Besides the reasons mentioned in our earlier newsletter as to why this downward trend occurred, WEC in discussions with knowledgeable sources found that there were other possible explanations as to why shortfalls of this type take place. The most important of these was the overall downturn in the economy that occurred during the last two fiscal years cited above. The fact that individuals are tending to reuse and reduce their consumption of recyclable items had an impact. Also noted were the fact that we are dealing with a lesser amount of printed materials (impact of high internet usage), smaller newspaper and magazine design, and more “lightweighting” of containers, such as changing from glass to plastic or other lighter recyclable materials.
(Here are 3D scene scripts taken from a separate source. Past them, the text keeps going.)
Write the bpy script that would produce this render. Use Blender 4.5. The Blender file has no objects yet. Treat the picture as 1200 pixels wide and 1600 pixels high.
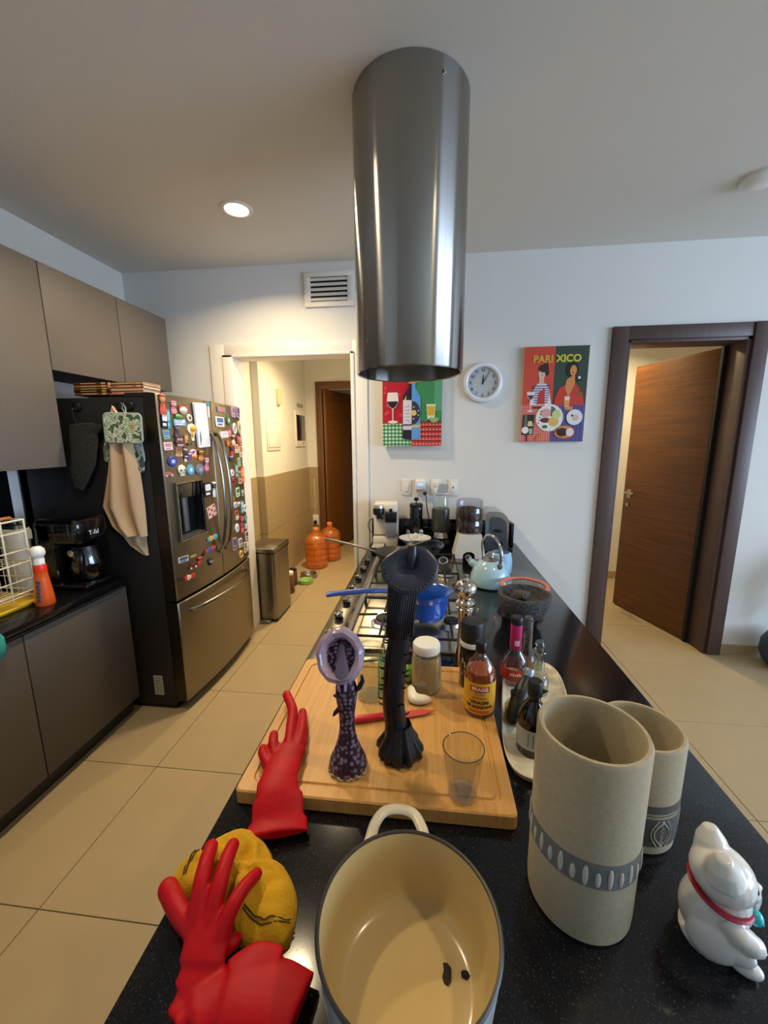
import bpy, bmesh, math, random
from mathutils import Matrix, Vector
from math import sin, cos, pi, radians, sqrt, atan2
random.seed(7)
S = bpy.context.scene
C = S.collection

# ---------------------------------------------------------------- camera, world, lights, exposure
def cam_axes(yaw, pitch, roll):
    y, p, r = map(radians, (yaw, pitch, roll))
    F = Vector((-sin(y)*cos(p), cos(y)*cos(p), -sin(p)))
    R0 = Vector((cos(y), sin(y), 0)); U0 = R0.cross(F)
    R = R0*cos(r) + U0*sin(r)
    return R, R.cross(F), F
cd = bpy.data.cameras.new('camera'); co = bpy.data.objects.new('camera', cd); C.objects.link(co)
cR, cU, cF = cam_axes(6.38, 10.3, -0.4)
co.matrix_world = Matrix(((cR.x, cU.x, -cF.x, 0), (cR.y, cU.y, -cF.y, 0), (cR.z, cU.z, -cF.z, 1.6), (0, 0, 0, 1)))
cd.sensor_fit = 'HORIZONTAL'; cd.sensor_width = 36; cd.lens = 615/1200*36; cd.clip_start = .02
S.camera = co
V = S.view_settings
V.view_transform = 'Standard'; V.look = 'None'; V.gamma = 1; V.use_curve_mapping = False
V.exposure = 0.0

W = bpy.data.worlds.new('world'); S.world = W; W.use_nodes = True
bg = W.node_tree.nodes['Background']; bg.inputs[0].default_value = (.55, .73, 1.0, 1); bg.inputs[1].default_value = 15

def lamp(name, kind, loc, power, col, size=.1, rot=(0, 0, 0), size_y=None, spread=None):
    l = bpy.data.lights.new(name, kind); l.energy = power; l.color = col
    if kind == 'AREA':
        l.shape = 'RECTANGLE' if size_y else 'DISK'; l.size = size
        if size_y: l.size_y = size_y
        if spread: l.spread = radians(spread)
    else:
        l.shadow_soft_size = size
    o = bpy.data.objects.new(name, l); C.objects.link(o); o.location = loc; o.rotation_euler = rot
    return o
# sky light enters through the big window in the right-hand wall
WIN = (6.4, -2.6, 1.9, .75, 2.75)      # x, y0, y1, z0, z1
o = lamp('window_portal', 'AREA', (WIN[0]+.12, (WIN[1]+WIN[2])/2, (WIN[3]+WIN[4])/2), 1, (1, 1, 1), WIN[2]-WIN[1], (0, pi/2, 0), WIN[4]-WIN[3])
o.data.size, o.data.size_y = WIN[4]-WIN[3], WIN[2]-WIN[1]
o.data.cycles.is_portal = True
WARM = (1.0, .79, .50)

DOWNLIGHTS = [(-1.057, 2.31, 23), (-1.06, 1.12, 14), (1.05, .66, 10)]
HALL_LIGHTS = [(-.88, 4.05, 2.69, 38), (1.75, 4.0, 2.69, 26)]
HALL_WARM = (1.0, .76, .42)

# ---------------------------------------------------------------- helpers
def lin(c):
    if isinstance(c, str): c = tuple(int(c[i:i+2], 16) for i in (0, 2, 4))
    return tuple((x/255/12.92 if x/255 <= .04045 else ((x/255+.055)/1.055)**2.4) for x in c)

MATS = {}
def P(name, col, rough=.5, metal=0, noise=None, scale=(1, 1, 1), col2=None, bump=0, coat=0, emit=0, trans=0, ior=1.45, sss=0, aniso=0, spec=None):
    """principled material; noise = (noise scale, amount) mixes towards col2"""
    if name in MATS: return MATS[name]
    m = bpy.data.materials.new(name); m.use_nodes = True; MATS[name] = m
    nt = m.node_tree; b = nt.nodes['Principled BSDF']; L = nt.links
    c = lin(col)
    b.inputs['Base Color'].default_value = (*c, 1); b.inputs['Roughness'].default_value = rough; b.inputs['Metallic'].default_value = metal
    b.inputs['IOR'].default_value = ior
    if coat: b.inputs['Coat Weight'].default_value = coat; b.inputs['Coat Roughness'].default_value = .08
    if trans: b.inputs['Transmission Weight'].default_value = trans
    if aniso:
        b.inputs['Anisotropic'].default_value = aniso; b.inputs['Anisotropic Rotation'].default_value = .25
        tg = nt.nodes.new('ShaderNodeTangent'); tg.direction_type = 'RADIAL'; tg.axis = 'Z'; L.new(tg.outputs[0], b.inputs['Tangent'])
    if spec is not None: b.inputs['Specular IOR Level'].default_value = spec
    if sss: b.inputs['Subsurface Weight'].default_value = sss; b.inputs['Subsurface Radius'].default_value = (.01, .008, .006)
    if emit: b.inputs['Emission Color'].default_value = (*c, 1); b.inputs['Emission Strength'].default_value = emit
    if noise:
        tc = nt.nodes.new('ShaderNodeTexCoord'); mp = nt.nodes.new('ShaderNodeMapping'); n = nt.nodes.new('ShaderNodeTexNoise')
        mp.inputs['Scale'].default_value = scale
        L.new(tc.outputs['Object'], mp.inputs['Vector']); L.new(mp.outputs['Vector'], n.inputs['Vector'])
        n.inputs['Scale'].default_value = noise[0]; n.inputs['Detail'].default_value = 6; n.inputs['Roughness'].default_value = .65
        r = nt.nodes.new('ShaderNodeValToRGB'); r.color_ramp.elements[0].position = .5-noise[1]; r.color_ramp.elements[1].position = .5+noise[1]
        c2 = lin(col2) if col2 else tuple(x*.7 for x in c)
        r.color_ramp.elements[0].color = (*c2, 1); r.color_ramp.elements[1].color = (*c, 1)
        L.new(n.outputs['Fac'], r.inputs['Fac']); L.new(r.outputs['Color'], b.inputs['Base Color'])
        if bump:
            bp = nt.nodes.new('ShaderNodeBump'); bp.inputs['Strength'].default_value = bump; bp.inputs['Distance'].default_value = .004
            L.new(n.outputs['Fac'], bp.inputs['Height']); L.new(bp.outputs['Normal'], b.inputs['Normal'])
    return m

def dots(name, col, col2, scale, thr, rough=.4, coat=0):
    """voronoi dots of col2 on col"""
    if name in MATS: return MATS[name]
    m = P(name, col, rough, coat=coat); nt = m.node_tree; b = nt.nodes['Principled BSDF']; L = nt.links
    tc = nt.nodes.new('ShaderNodeTexCoord'); v = nt.nodes.new('ShaderNodeTexVoronoi'); v.inputs['Scale'].default_value = scale
    v.inputs['Randomness'].default_value = .55
    r = nt.nodes.new('ShaderNodeValToRGB'); r.color_ramp.elements[0].position = thr*.8; r.color_ramp.elements[1].position = thr
    r.color_ramp.elements[0].color = (*lin(col2), 1); r.color_ramp.elements[1].color = (*lin(col), 1)
    L.new(tc.outputs['Object'], v.inputs['Vector']); L.new(v.outputs['Distance'], r.inputs['Fac']); L.new(r.outputs['Color'], b.inputs['Base Color'])
    return m

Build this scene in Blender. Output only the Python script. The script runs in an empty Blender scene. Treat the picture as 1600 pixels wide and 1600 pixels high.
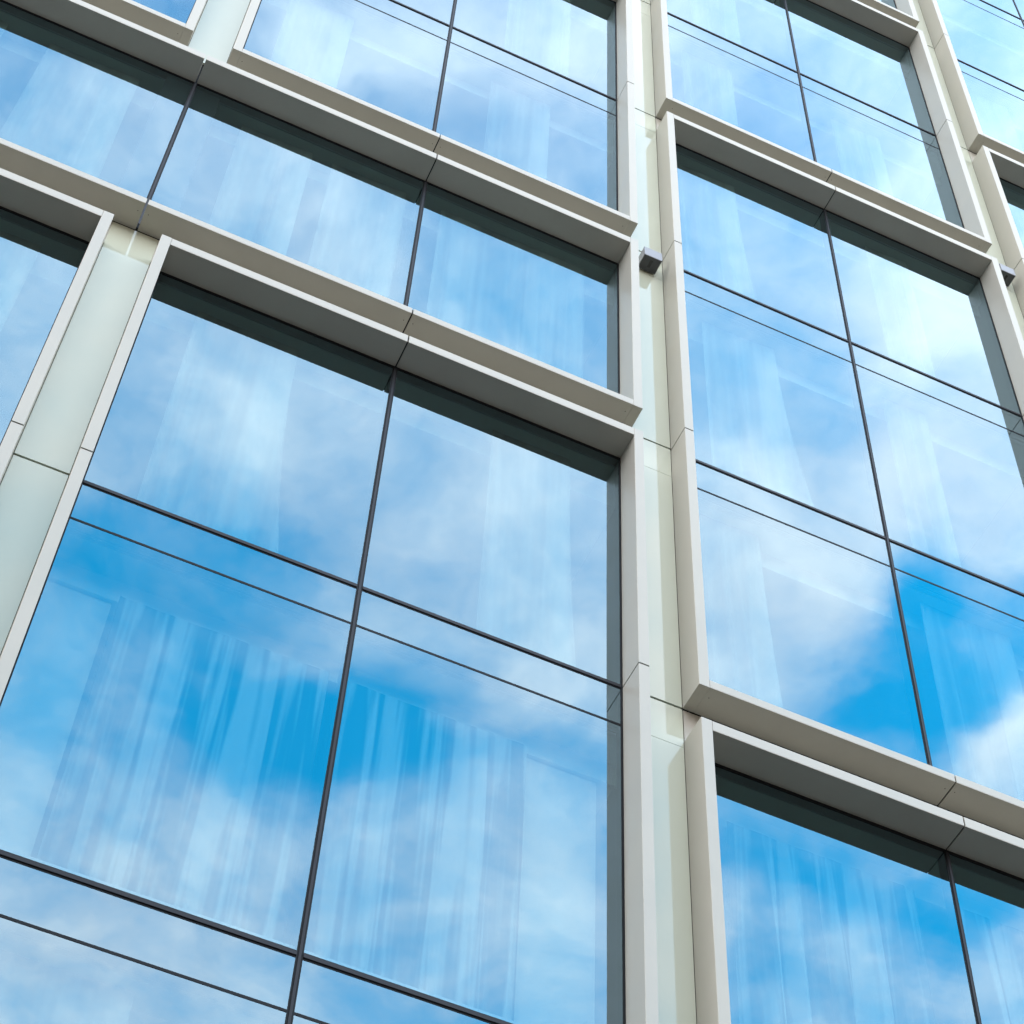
import bpy, bmesh, math, random
from mathutils import Vector

random.seed(7)
S = bpy.context.scene
COL = S.collection

# ------------------------------------------------------------------ camera
FL = 3.4                      # storey height
Z0 = 26.678                   # height of storey line 0 above the pavement
def L(k): return Z0 - FL * k

cd = bpy.data.cameras.new('camera')
cam = bpy.data.objects.new('camera', cd)
COL.objects.link(cam)
cam.location = (-4.2022, -8.427, 1.60)
cam.rotation_mode = 'XYZ'
cam.rotation_euler = (2.5373919, -0.0375465, -0.4270012)
cd.sensor_width = 36.0
cd.lens = 3271.23 / 1600.0 * 36.0
cd.clip_start = 0.1
cd.clip_end = 3000.0
S.camera = cam

# ------------------------------------------------------------------ sun, sky
SUN_EL = math.radians(40)
SUN_AZ = math.radians(22)     # behind the building, a little to the right: the facade is in open shade
sd = bpy.data.lights.new('sun', 'SUN')
sd.energy = 2.2
sd.angle = math.radians(0.5)
sd.color = (1.0, 0.94, 0.85)
sun = bpy.data.objects.new('sun', sd)
COL.objects.link(sun)
sdir = Vector((math.sin(SUN_AZ) * math.cos(SUN_EL), math.cos(SUN_AZ) * math.cos(SUN_EL), math.sin(SUN_EL)))
sun.rotation_euler = (-sdir).to_track_quat('-Z', 'Y').to_euler()
sun.location = sdir * 200

S.view_settings.view_transform = 'Standard'
S.view_settings.look = 'None'
S.view_settings.gamma = 1.0
S.view_settings.exposure = 1.56

W = bpy.data.worlds.new('World')
S.world = W
W.use_nodes = True
NT = W.node_tree
NT.nodes.clear()

class G:
    """tiny helper round a node tree"""
    def __init__(s, nt): s.nt = nt
    def n(s, t, **kw):
        x = s.nt.nodes.new(t)
        for k, v in kw.items(): setattr(x, k, v)
        return x
    def put(s, node, i, v):
        if hasattr(v, 'is_output') or isinstance(v, bpy.types.NodeSocket): s.nt.links.new(v, node.inputs[i])
        elif v is not None: node.inputs[i].default_value = v
    def m(s, op, a, b=None, c=None, clamp=False):
        x = s.n('ShaderNodeMath', operation=op); x.use_clamp = clamp
        s.put(x, 0, a)
        if b is not None: s.put(x, 1, b)
        if c is not None: s.put(x, 2, c)
        return x.outputs[0]
    def v(s, op, a, b=None):
        x = s.n('ShaderNodeVectorMath', operation=op)
        s.put(x, 0, a)
        if b is not None: s.put(x, 1, b)
        return x
    def noise(s, vec, scale, detail=4, rough=.5, dim='3D'):
        x = s.n('ShaderNodeTexNoise', noise_dimensions=dim)
        s.nt.links.new(vec, x.inputs['Vector'])
        x.inputs['Scale'].default_value = scale
        x.inputs['Detail'].default_value = detail
        x.inputs['Roughness'].default_value = rough
        return x
    def mixc(s, f, a, b):
        x = s.n('ShaderNodeMix', data_type='RGBA')
        s.put(x, 0, f); s.put(x, 6, a); s.put(x, 7, b)
        return x.outputs[2]
    def rng(s, v, a, b, c=0., d=1., smooth=True):
        x = s.n('ShaderNodeMapRange'); x.interpolation_type = 'SMOOTHSTEP' if smooth else 'LINEAR'
        s.put(x, 0, v); s.put(x, 1, a); s.put(x, 2, b); s.put(x, 3, c); s.put(x, 4, d)
        return x.outputs[0]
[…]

In certain areas it appears education on recycling and resident participation in the program were also noted as possible causes for a downtrend of this type. In Washington, WEC has expended considerable time and effort to educate its residents on SSR regulations. It also developed the in-yard recycling pick-up (besides the normal curbside pick-up), in an attempt to deal with the needs of weekenders and others who do not wish their bins left curbside.

New SSR Challenge
In light of the downward trend cited above in recycling, WEC has reduced the Recycling Challenge put in place fall of 2013 that called for an increase of SSR for a total of 500 tons in 5 years. The new challenge being instituted this fall is more modest in that it only calls for 200 tons over a five-year period. WEC will provide strong support by way of continuing publicity regarding the new challenge to keep Washington residents ever mindful of the need to increase recycling, whenever possible.